| Given instruction |
Leave out the pictures; transcribe all else exactly.

| Provided material |
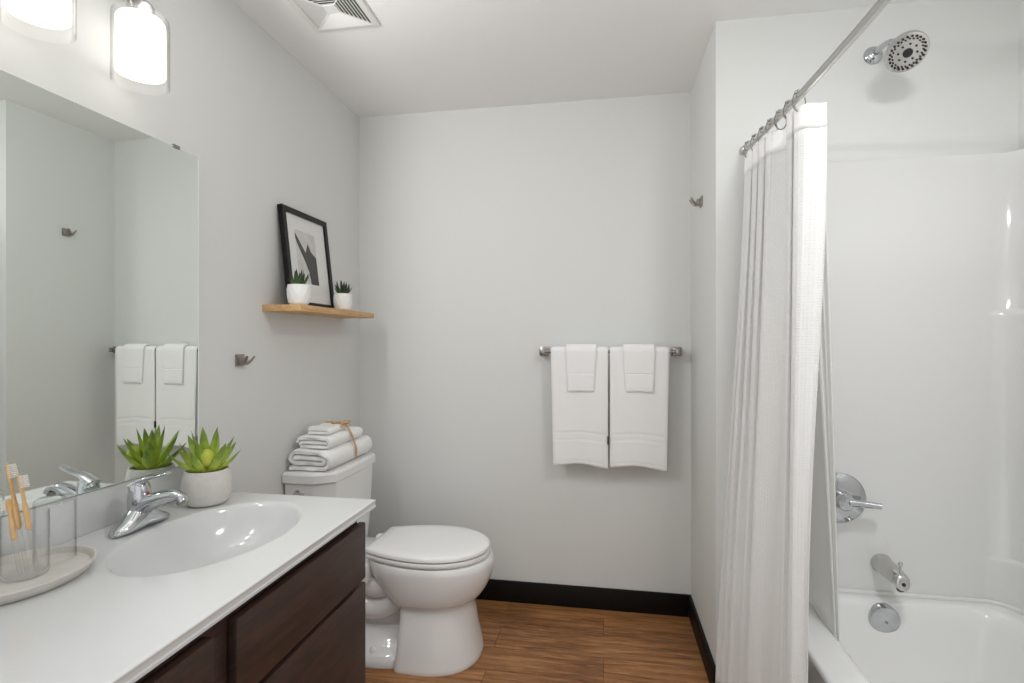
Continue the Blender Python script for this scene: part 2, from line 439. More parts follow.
# ------------------------------------------------------------------ tub fittings
def build_spout():
    c = Vector((0.937, YS - 0.014, 0.520))
    t = thing('tub_spout', c, 'chrome tub spout with diverter pin above the round overflow plate', 'tub spout')
    rings = []
    for k, (d, dz, rx, rz) in enumerate(((0, 0, .033, .032), (0.006, 0, .034, .033), (0.012, 0, .031, .031), (0.05, -.001, .029, .029), (0.09, -.003, .0275, .027), (0.115, -.006, .026, .026), (0.130, -.009, .024, .025), (0.138, -.013, .020, .021), (0.141, -.016, .012, .014))):
        rings.append([(c.x + rx * math.cos(a), c.y - d, c.z + dz + rz * math.sin(a)) for a in [2 * PI * i / 28 for i in range(28)]])
    MB().rings(rings, True, True, True).build('body', M['steel'], t)
    MB().lathe([(0.011, 0), (0.012, -.006), (0.009, -.012)], (c.x, c.y - 0.122, c.z - 0.028), 'Z', 20, True, True).build('outlet', M['blackrub'], t)
    k = MB().tube([(c.x, c.y - 0.122, c.z + 0.012), (c.x, c.y - 0.122, c.z + 0.045)], 0.0035, 10)
    k.lathe([(0.0055, 0.040), (0.0065, 0.043), (0.0065, 0.049), (0.004, 0.052)], (c.x, c.y - 0.122, c.z), 'Z', 14, True, True)
    k.build('diverter_pin', M['chrome'], t)
    MB().lathe([(0.006, 0), (0.006, -.002), (.004, -.003)], (c.x, c.y - 0.1405, c.z - 0.012), 'Y', 14, True, True).build('end_cap', M['blackrub'], t)
build_spout()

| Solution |
Continue the Blender Python script for this scene: part 2, from line 439. More parts follow.
# ------------------------------------------------------------------ tub fittings
def build_spout():
    c = Vector((0.937, YS - 0.014, 0.520))
    t = thing('tub_spout', c, 'chrome tub spout with diverter pin above the round overflow plate', 'tub spout')
    rings = []
    for k, (d, dz, rx, rz) in enumerate(((0, 0, .033, .032), (0.006, 0, .034, .033), (0.012, 0, .031, .031), (0.05, -.001, .029, .029), (0.09, -.003, .0275, .027), (0.115, -.006, .026, .026), (0.130, -.009, .024, .025), (0.138, -.013, .020, .021), (0.141, -.016, .012, .014))):
        rings.append([(c.x + rx * math.cos(a), c.y - d, c.z + dz + rz * math.sin(a)) for a in [2 * PI * i / 28 for i in range(28)]])
    MB().rings(rings, True, True, True).build('body', M['steel'], t)
    MB().lathe([(0.011, 0), (0.012, -.006), (0.009, -.012)], (c.x, c.y - 0.122, c.z - 0.028), 'Z', 20, True, True).build('outlet', M['blackrub'], t)
    k = MB().tube([(c.x, c.y - 0.122, c.z + 0.012), (c.x, c.y - 0.122, c.z + 0.045)], 0.0035, 10)
    k.lathe([(0.0055, 0.040), (0.0065, 0.043), (0.0065, 0.049), (0.004, 0.052)], (c.x, c.y - 0.122, c.z), 'Z', 14, True, True)
    k.build('diverter_pin', M['chrome'], t)
    MB().lathe([(0.006, 0), (0.006, -.002), (.004, -.003)], (c.x, c.y - 0.1405, c.z - 0.012), 'Y', 14, True, True).build('end_cap', M['blackrub'], t)
build_spout()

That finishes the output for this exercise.